─── DATASET EXTRACT ───

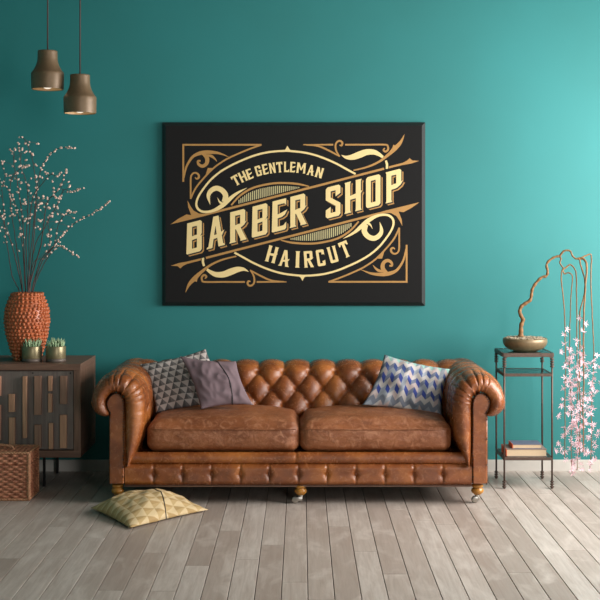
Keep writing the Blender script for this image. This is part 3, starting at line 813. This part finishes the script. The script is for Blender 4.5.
# books
def book(px0, px1, z0, z1, y0, y1, cover, lab, rot=0):
    x0, x1 = X(px0, y0), X(px1, y0)
    t = thing('book', ((x0+x1)/2, (y0+y1)/2, z0), lab, 'book')
    c = .0028
    m = MB(); m.box(x0+.003, x1, y0, y1, z0, z0+c, .0005); m.build('back_cover', cover, t, smooth=False); m = MB(); m.box(x0+.003, x1, y0, y1, z1-c, z1, .0005); m.build('front_cover', cover, t, smooth=False)
    m = MB(); m.box(x0, x0+.004, y0, y1, z0, z1, .0012); m.build('spine', M_BOOKS, t, smooth=False)
    m = MB(); m.box(x0+.004, x1-.004, y0+.003, y1-.004, z0+c, z1-c); m.build('pages', M_PAGES, t, smooth=False)
    t.rotation_euler = (0, 0, rot); return t
bzt = Z(457.3, TF)-.0015
book(506.3, 547, bzt, bzt+.041, 7.13, 7.31, M_BOOKG, 'larger cream-paged book at the bottom of the pile on the side table')
book(512.5, 542, bzt+.0415, bzt+.066, 7.15, 7.29, M_BOOKB, 'smaller blue-grey book lying on top of the larger one on the side table')

# ================================================================== BONSAI
PY = 7.24; px_ = X(525, PY)
bon = thing('bonsai_tree', (px_, PY, topz), 'windswept tree with hanging pink-blossomed branches in a shallow stone bowl on the side table', 'tree')
m = MB(); z0 = topz
m.lathe([(.062,z0),(.072,z0+.002),(.095,z0+.010),(.113,z0+.022),(.124,z0+.038),(.1285,z0+.054),(.127,z0+.068),(.1235,z0+.074),(.119,z0+.072),(.1175,z0+.062),(.09,z0+.058)], px_, PY, 56, cap=True)
m.build('bowl', M_BOWL, bon)
m = MB(); m.lathe([(.1165, z0+.060), (.1165, z0+.068)], px_, PY, 40); rg = random.Random(9)
for k in range(520):
    a = rg.uniform(0, 2*PI); r = .113*math.sqrt(rg.random())
    m.ball((px_+r*math.cos(a), PY+r*math.sin(a), z0+.071+rg.uniform(0,.006)*(1+.6*(1-r/.113))), rg.uniform(.0035,.0065), (1,.8,.7), 1)
gv = m.build('gravel', M_GRAVEL, bon); gv['kind'] = 'stuff'
def tp(x, y): return (490+x/4.615, 230+y/4.615)
def tree_line(pts, Y0, Y1, n=6, raw=False):
    N = len(pts); return spline([P(*(q if raw else tp(*q)), Y0+(Y1-Y0)*k/(N-1)) for k, q in enumerate(pts)], n)
L_ = tree_line([(142,492),(143,470),(144,440),(152,415),(143,395),(137,375),(146,352),(165,338),(186,322),(192,295),(196,272),(212,245),(238,219),(260,212),(266,190),(261,158),(282,134),(305,123),(322,121)], 7.24, 7.25)
N = len(L_); m = MB()
m.tube(L_, [.0135*(1-.55*(k/N)**.7)+(.006*math.exp(-k/3)) + .0012*math.sin(k*1.1) for k in range(N)], 12)
trunk = m.build('trunk', M_BARK, bon)
BR_ = [
 ([(318,122),(328,132),(322,150),(330,166),(340,178),(331,192),(330,240),(337,300),(342,360),(346,430),(347,520),(350,600)], (565,476.5-18), 7.25, 7.16, .0048),
 ([(336,188),(345,202),(362,197),(378,208),(380,235),(374,300),(371,380),(368,470),(367,600)], (572.5,474), 7.25, 7.22, .004),
 ([(334,184),(352,172),(370,160),(390,178),(398,205),(399,260),(400,350),(401,450),(402,600)], (577.5,470), 7.25, 7.30, .005),
 ([(322,121),(338,99),(355,94),(372,99),(380,118),(395,132),(412,134),(418,160),(430,200),(438,235),(436,290),(428,330),(416,370),(414,420),(414,600)], (580,455), 7.25, 7.20, .006),
 ([(405,133),(428,132),(443,150),(446,190),(441,250),(436,330),(433,420),(432,500),(431,600)], (583.5,452), 7.25, 7.12, .0075),
 ([(408,134),(430,124),(462,112),(468,130),(466,200),(467,300),(472,400),(477,500),(479,600)], (590,469), 7.25, 7.32, .0045)]
rp = random.Random(4)
allc = []
for bi, (pts, end, Y0, Y1, r0) in enumerate(BR_):
    q = [tp(*p) for p in pts]; lx, ly = q[-1]
    n_ = 4
    for k in range(1, n_+1): q.append((lx+(end[0]-lx)*k/n_+rp.uniform(-.8,.8), ly+(end[1]-ly)*k/n_))
    line = tree_line(q, Y0, Y1, 6, True); N = len(line)
    line = [p+Vector((rp.uniform(-1,1), rp.uniform(-1,1), 0))*.0012 for p in line]
    m = MB(); m.tube(line, [r0*(1-.62*(k/N)**.6)+.0004 for k in range(N)], 8); br = m.build('branch', M_BARK, bon)
    fl_ = MB(); top = {0: 322, 1: 345, 2: 358, 3: 344, 4: 308, 5: 352}[bi]
    acc = 0
    for k in range(1, N):
        pyy = HY+(H-line[k].z)*F/line[k].y
        if pyy < top: continue
        acc += (line[k]-line[k-1]).length
        dens = .042 if pyy < 350 else .0225
        while acc > dens:
            acc -= dens
            th = rp.uniform(0, 2*PI); out = rp.uniform(.0, .046)
            c = line[k]+Vector((math.cos(th)*out*1.15, math.sin(th)*out*.8, rp.uniform(-.012,.012)))
            if c.y > 7.58: c.y = 7.58
            fl_.tube([line[k], c], [.0009, .0006], 4, mi=1)
            np_ = rp.choice((6, 7, 8)); ax = Vector((rp.uniform(-.7,.7), -1+rp.uniform(-.3,.6), rp.uniform(-.7,.7))).normalized(); u = ax.orthogonal().normalized(); w_ = ax.cross(u); a0 = rp.uniform(0, PI)
            for j in range(np_):
                a = a0+2*PI*j/np_+rp.uniform(-.2,.2); d = (u*math.cos(a)+w_*math.sin(a)+ax*rp.uniform(-.2,.6)).normalized(); ll = rp.uniform(.014,.026)
                sd = d.cross(ax).normalized()*ll*.095; tk = ax*.0008
                mid = c+d*ll*.6
                vs = [c-sd*.3, mid-sd, c+d*ll+ax*.003, mid+sd, c+sd*.3]
                fl_.add([p+tk for p in vs]+[p-tk for p in vs], [(0,1,2,3,4), (9,8,7,6,5), (0,5,6,1), (1,6,7,2), (2,7,8,3), (3,8,9,4)])
            fl_.ball(c, .0035, (1,1,1), 1)
    fl_.build('blossoms', [M_PETAL, M_BARK], br, smooth=False)['kind'] = 'stuff'

# ================================================================== PENDANT LAMPS
def pendant(px, ytop, lab):
    Y = 6.6; x = X(px, Y); s = Y/F
    t = thing('pendant_lamp', (x, Y, ZC), lab, 'lamp', 'bronze pendant lamps')
    zt = Z(ytop, Y)
    pr = [(0,8.6),(.0,9.3),(.5,9.8),(1.5,9.8),(8,9.9),(11,10.3),(14,11.2),(17,12.6),(19.5,14),(21,15.2),(22,16),(23.4,16.3),(26,16.3),(37,16.1),(38.6,15.9)]
    prof = [(0.001, zt)]+[(b*s, zt-a*s) for a, b in pr]+[(15.2*s, zt-38.6*s), (15.2*s, zt-37*s), (15.0*s, zt-24*s)]
    inn = [(15.0*s, zt-24*s), (12*s, zt-20*s), (8.6*s, zt-14*s), (8.6*s, zt-4*s), (.001, zt-3*s)]
    m = MB(); m.lathe(prof[::-1], x, Y, 48, cap=False); sh = m.build('lamp_shade', M_BRONZE, t, autosm=50)
    m = MB(); m.lathe([(a-.0012, b) for a, b in [(15.2*s, zt-38.2*s)]+inn][::1], x, Y, 48, cap=False); m.build('shade_lining', M_LAMPIN, sh)
    m = MB(); c = Vector((x, Y, zt-32*s)); m.ball(c, 6.6*s, (1,1,.95), 3); m.lathe([(3*s, zt-28*s), (3*s, zt-18*s)], x, Y, 20); m.build('bulb', M_BULB, t)
    m = MB(); m.tube([(x,Y,zt-1*s), (x,Y,zt+1.2*s)], [1.6*s, 1.1*s], 12); m.tube([(x,Y,zt), (x+.0005,Y,zt+.4), (x,Y,ZC-.02)], .0036, 8); m.build('cord', M_CORD, t)
    m = MB(); m.lathe([(.05, ZC-.022), (.052, ZC-.018), (.052, ZC)], x, Y, 32); m.build('ceiling_rose', M_BRONZE, t)
pendant(47.6, 50.8, 'bronze pendant lamp on the left, hanging higher than its neighbour')
pendant(80, 74.8, 'bronze pendant lamp on the right, hanging lower than its neighbour')

# ================================================================== WALL CANVAS
AY = 7.592                                   # front face of the canvas
ccx, ccy = 293.8, 214.0
def A(px, py, d=0): return Vector((X(px, AY), AY-d, Z(py, AY)))
art = thing('wall_canvas', (X(293.8, AY), YW, Z(306, AY)), 'large black barber shop canvas with gold and cream lettering on the teal wall', 'wall art')
m = MB()
xa, xb, za, zb = X(162, AY), X(425.6, AY), Z(306, AY), Z(122, AY); r = .026
bm = bmesh.new(); bmesh.ops.create_cube(bm, size=1)
for v in bm.verts: v.co = Vector((xa+(v.co.x+.5)*(xb-xa), (AY if v.co.y < 0 else YW-.001), za+(v.co.z+.5)*(zb-za)))
ed = [e for e in bm.edges if all(v.co.y < AY+.001 for v in e.verts)]
bmesh.ops.bevel(bm, geom=ed, offset=r*.86, segments=1, profile=.5, affect='EDGES')
m.bm(bm)
for i, f in enumerate(m.f):
    a, b, c = m.v[f[0]], m.v[f[1]], m.v[f[2]]; n_ = (b-a).cross(c-a).normalized()
    if abs(n_.y) < .97: m.mi[i] = 1
m.build('canvas', [M_CANVAS, M_CANVASE], art, autosm=30)
class Flat:
    """thin printed shapes lying on the face of the canvas"""
    def __init__(s, lev): s.m = MB(); s.d0 = .0003+lev*.0006; s.k = 0
    @property
    def d(s): return s.d0+(s.k % 9)*.00005
    def poly(s, pts):
        s.k += 1; pts = [Vector((a, b)) for a, b in pts]
        ar = sum(pts[i].x*pts[(i+1) % len(pts)].y-pts[(i+1) % len(pts)].x*pts[i].y for i in range(len(pts)))
        if ar < 0: pts = pts[::-1]
        n = len(pts)
        from mathutils.geometry import tessellate_polygon
        tris = tessellate_polygon([[Vector((p.x, p.y, 0)) for p in pts]])
        fr = [A(p.x, p.y, s.d) for p in pts]; bk = [A(p.x, p.y, -.0002) for p in pts]
        s.m.add(fr+bk, [tuple(t) for t in tris]+[(i, n+i, n+(i+1) % n, (i+1) % n) for i in range(n)])
    def stroke(s, pts, w, n=5):
        s.k += 1
        if not isinstance(w, (list, tuple)): w = [w]*len(pts)
        q = spline([(a, b, ww) for (a, b), ww in zip(pts, w)], n) if len(pts) > 2 else [Vector((a, b, ww)) for (a, b), ww in zip(pts, w)]
        N = len(q); lft = []; rgt = []
        for i in range(N):
            d = q[min(i+1, N-1)]-q[max(i-1, 0)]; d = Vector((d.x, d.y)); d = d.normalized() if d.length > 0 else Vector((1,0)); nn = Vector((-d.y, d.x))
            c = Vector((q[i].x, q[i].y)); h = max(.05, q[i].z)/2
            lft.append(c+nn*h); rgt.append(c-nn*h)
        fr = [A(p.x, p.y, s.d) for p in lft]+[A(p.x, p.y, s.d) for p in rgt]
        s.m.add(fr, [(i, i+1, N+i+1, N+i) for i in range(N-1)])
    def build(s, name, mat, par):
        o = s.m.build(name, mat, par, smooth=False)
        return o
SXY = (589.9, 426.6)
gold, cream, hatch = [(Flat(l), Flat(l)) for l in (1, 2, 1)]; LW = [(Flat(1), Flat(2), Flat(3)), (Flat(1), Flat(2), Flat(3))]
def rot(p): return (SXY[0]-p[0], SXY[1]-p[1])
def both(f, kind, pts, w=None, n=5):
    for g, h in ((lambda p: p, f[0]), (rot, f[1])):
        q = [g(p) for p in pts]
        if kind == 's': h.stroke(q, w, n)
        else: h.poly(q)
S = lambda pts, w, n=5: both(gold, 's', pts, w, n)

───

YOUR TASK: Make an exact copy of the lines from the top of the material through the line with "one on the side table')", pictures excluded.

THE RESPONSE:
Keep writing the Blender script for this image. This is part 3, starting at line 813. This part finishes the script. The script is for Blender 4.5.
# books
def book(px0, px1, z0, z1, y0, y1, cover, lab, rot=0):
    x0, x1 = X(px0, y0), X(px1, y0)
    t = thing('book', ((x0+x1)/2, (y0+y1)/2, z0), lab, 'book')
    c = .0028
    m = MB(); m.box(x0+.003, x1, y0, y1, z0, z0+c, .0005); m.build('back_cover', cover, t, smooth=False); m = MB(); m.box(x0+.003, x1, y0, y1, z1-c, z1, .0005); m.build('front_cover', cover, t, smooth=False)
    m = MB(); m.box(x0, x0+.004, y0, y1, z0, z1, .0012); m.build('spine', M_BOOKS, t, smooth=False)
    m = MB(); m.box(x0+.004, x1-.004, y0+.003, y1-.004, z0+c, z1-c); m.build('pages', M_PAGES, t, smooth=False)
    t.rotation_euler = (0, 0, rot); return t
bzt = Z(457.3, TF)-.0015
book(506.3, 547, bzt, bzt+.041, 7.13, 7.31, M_BOOKG, 'larger cream-paged book at the bottom of the pile on the side table')
book(512.5, 542, bzt+.0415, bzt+.066, 7.15, 7.29, M_BOOKB, 'smaller blue-grey book lying on top of the larger one on the side table')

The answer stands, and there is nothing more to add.